Jerry C. Brewer
If you have ever mailed a package at your local post office, you’ve been asked if there is anything in it that is, “liquid, fragile, perishable, or potentially hazardous.” Aside from our regular monthly mailings of The Gospel Preceptor when it was being published in print form, we have other occasions to mail bundles at various times during the month. When we do so, we are invariably asked the above question and are tempted to answer, “Yes, there is something here that is potentially hazardous — the Truth.”
Truth Is Not Liquid
Despite the beliefs of most folks in today’s postmodern world, God’s Truth is not liquid. Postmodernism decrees that Truth, like water, is unstable and changes with each person’s perspective. Water in a riverbed takes the path of least resistance, meandering around the difficult and hard places. But that isn’t the nature of the Truth of the gospel. It is absolute. Truth is “like a hammer that breaketh the rock in pieces” (Jer. 23:29). Water reaches a strong wall and flows around it, leaving the wall in place, but Paul said the weapons of our warfare — the armor of God and the sword of the Spirit (Eph. 6:13-17) — are “mighty through God to the pulling down of strongholds” (2 Cor. 10:4).
Truth Is Not Fragile
The gospel of Christ is powerful to save men’s souls (Rom. 1:16-17). The word translated “power” in this passage is from the Greek dunamis which is also the word from which we derive our English word, “dynamite.” Jesus said, “the scripture cannot be broken” (John 10:35). In this sense, no one can ever break God’s word. One may break himself on the Word of God, but he cannot break it. It is not fragile.
Truth Is Not Perishable
Jesus said, “Heaven and earth shall pass away, but my words shall not pass away” (Matt. 24:35). Through the centuries, evil men have tried to destroy the Word of God. Jehoiakim thought he could destroy the Word of God, spoken through Jeremiah, by cutting it from the roll with a penknife and burning it (Jer. 36). But God’s Truth is God’s Truth, whether written or spoken and no one can destroy it.
Truth Is Potentially Hazardous
Truth is hazardous to sin in men’s lives. As God’s power for salvation (Rom. 1:16) it is capable of blasting sin from men’s hearts. It has the power to purify one’s soul (1 Pet. 1:22), thus erasing the stain and rot of sin.
Truth is hazardous to those who preach it. It got Peter and John arrested and threatened in Jerusalem (Acts 4). The Truth got all of the apostles arrested and beaten by the Jews (Acts 5). Preaching the Truth brought death to Stephen (Acts 7-8), as it had earlier done to Jesus Christ. Preaching the Truth got the scattered disciples imprisoned, beaten and killed by Saul of Tarsus (Acts 9:1-2; 22:19-20).

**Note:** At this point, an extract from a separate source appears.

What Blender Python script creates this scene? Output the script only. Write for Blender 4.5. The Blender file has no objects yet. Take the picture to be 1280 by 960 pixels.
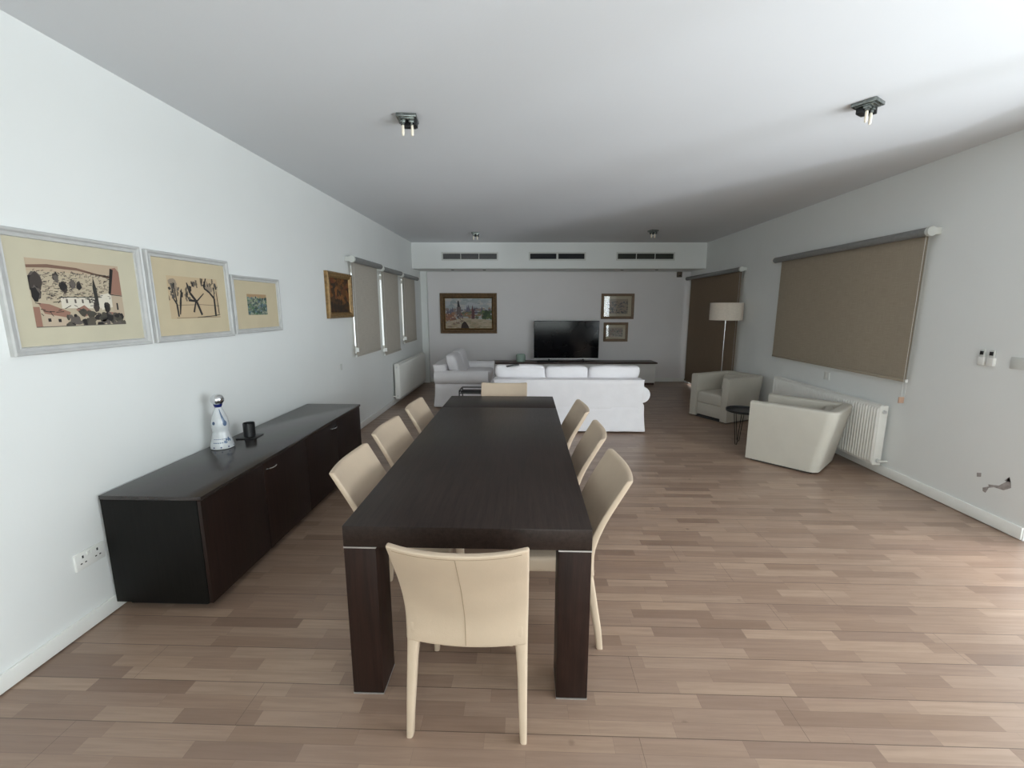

The same Truth he once persecuted as Saul of Tarsus got Paul the apostle of Jesus Christ threatened with death (Acts 9:20-24). The Truth was hazardous to Paul when he preached at Lystra (Acts 14:19-20). It was hazardous to both Paul and Silas when they went to Philippi and preached it (Acts 16:16-24).
Truth has always been hazardous to those who believe and obey it, for in so doing they commit themselves to Jesus Christ and that brings the wrath of an evil world down upon them (1 John 3:11-12; John 15:18-21). The world hates Truth because its light exposes the world’s sins (John 3:19-21).
But to the faithful child of God, Truth is the only way to heaven and every sacrifice one must make to know and obey the Truth will be worthwhile(John 14:6; Prov. 23:23; Matt. 13:44-46; Rom. 8:18). On the other hand, Truth is far more hazardous to those who refuse to obey it (2 Thess. 1:6-9). Will you obey the gospel and be saved? Believe in Christ as the Son of God, repent of your sins, confess Christ and be baptized.